«Московский наблюдатель» явился выразителем двух диаметрально противоположных взглядов. До 1838 года это был журнал охранительного толка. В статье «Об участии и нравах женщин между нынешними народами Европы»232
основной целью воспитания и образования женщины определялась подготовка ее к семейной жизни, умение быть «центром семьи своей», и выходить за эти пределы женщине не надлежало, ибо «ученая женщина есть уже нарушение естественного определения природы». Эмансипационная идея оценивалась резко отрицательно, сен-симонисты обвинялись в безнравственности и разврате. В 1838 году журнал перешел в руки членов кружка Станкевича и его фактическим, хотя и не объявленным, редактором стал Белинский. Позиция журнала резко изменилась. Теперь «Московский наблюдатель» сочувственно относился к стремлению женщин включиться в духовную жизнь современного общества, признавал творчество женщин-писательниц без какой-либо ограничительной программы, осуждал насильственные браки, подчиненное положение женщины в семье, защищал ее человеческое достоинство. В конце 1830‐х годов это был единственный журнал, который занял четкую позицию в поддержку женщин во все разрастающихся спорах по вопросам женской эмансипации.В целом позиция русской интеллигенции в «женском вопросе» была противоречивой. Женщина почиталась, но в то же время принижалась общим строем русской жизни. С одной стороны, было очевидно несправедливое положение женщины в обществе, и с позиций общечеловеческой гуманности прогрессисту должно было делать все, чтобы справедливость восторжествовала. С другой стороны, законодательно, в официальном и юридическом дискурсе женщина рассматривалась только что не как собственность мужа (паспортные ограничения, ограничения передвижения, ограничения на учебу, работу), и эти представления о женщине были распространены в культуре, составляли ее суть.

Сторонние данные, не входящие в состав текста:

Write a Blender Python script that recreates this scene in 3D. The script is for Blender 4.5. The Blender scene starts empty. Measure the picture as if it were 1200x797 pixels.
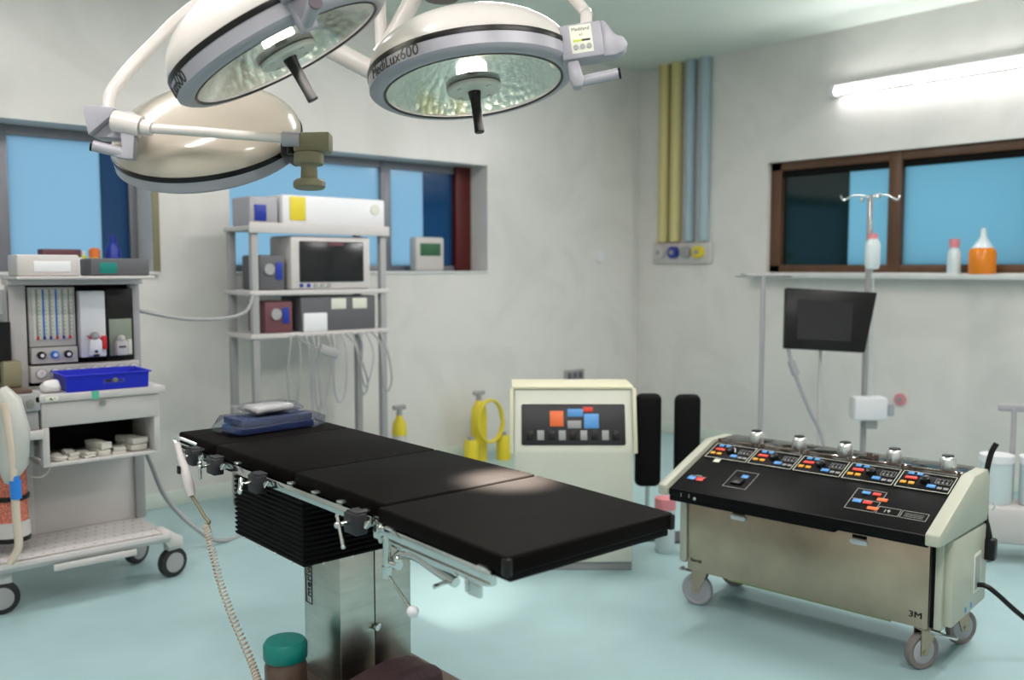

Фронт противников женской эмансипации оформился силами «Сына Отечества», «Современника» (П. А. Плетнева), «Москвитянина», «Патриота», «Улья», которые отстаивали идею, что положение женщины вполне соответствует ее «природным» функциям и предназначению.
Таким образом, на страницах прессы происходила ревизия прошлого и настоящего русской женщины, шел процесс переосмысления и переконструирования концепции женщины, моделей женственности и всех политических смыслов, с этим связанных. Шел непрекращающийся процесс обсуждения проблем женщин и расширения интерпретативных схем (фреймов), то есть способов понимания этих проблем, которые, собственно, являлись мобилизационным ресурсом и определяли политические возможности зарождавшегося общественного движения.
«Женская» проблематика через художественные образы осмыслялась в литературе, которая все более становилась ареной политической дискуссии. Романы на «женскую» тему имели успех у публики: «Катенька Пылаева» (1836), «Флейта» (1839) П. Н. Кудрявцева; «Кто виноват?» (1845), «Сорока-воровка» (1848) А. И. Герцена; «Полинька Сакс» (1847) А. В. Дружинина.
Женщины-писательницы также поднимали темы женского предназначения и целей женской жизни, описывали реалии жизни русской женщины в своих произведениях. Читателю на эту тему были предложены романы Зенеиды Р-вой (Елена Ган) «Напрасный дар» (1842), «Теофания Аббиаджио» (1841); Марии Жуковой «Провинциалка», «Медальон» (1837), «Две сестры» (1843), «Эпизод из жизни деревенской дамы» (1847); Евгении Тур (графиня Е. В. Салиас де Турнемир) «Ошибка» (1849); романы Юлии Жадовской, Надежды Хвощинской и других.
Женщины-писательницы изменили проблематику и тональность повествования. В первую очередь в своем творчестве они исследовали семейную тиранию. Описывая ситуации женской жизни, навязываемые модели женственности, они так или иначе формулировали проблемы женщин (бесправие, требования покорности и беспрекословности, замкнутость жизненного пространства, погруженность в сферу чувств, отсутствие образования) и поставили вопрос о справедливости устройства российской жизни в отношении женщин.
В женских текстах вместо привычного мужчины-повествователя появилась женщина-повествовательница. Это обнаруживало женщину как субъекта социального действия. Представление о женских проблемах, озвученное писательницами, также наполняло содержанием понятие «женский вопрос», формировало встречный патриархатному дискурсу дискурс женской беллетристики.
Литературную полемику и интеллектуальные поиски 1830–1840‐х годов оборвала французская революция 1848 года. Планы реформ были оставлены, терпимость по отношению к литературе, вольной публицистике сменилась ее удушением. Заработали 17 цензур с «негласным комитетом» во главе, на университеты очередной раз был оказан нажим, и как пример устрашающей кары для вольнолюбцев был организован показательный политический процесс – дело петрашевцев.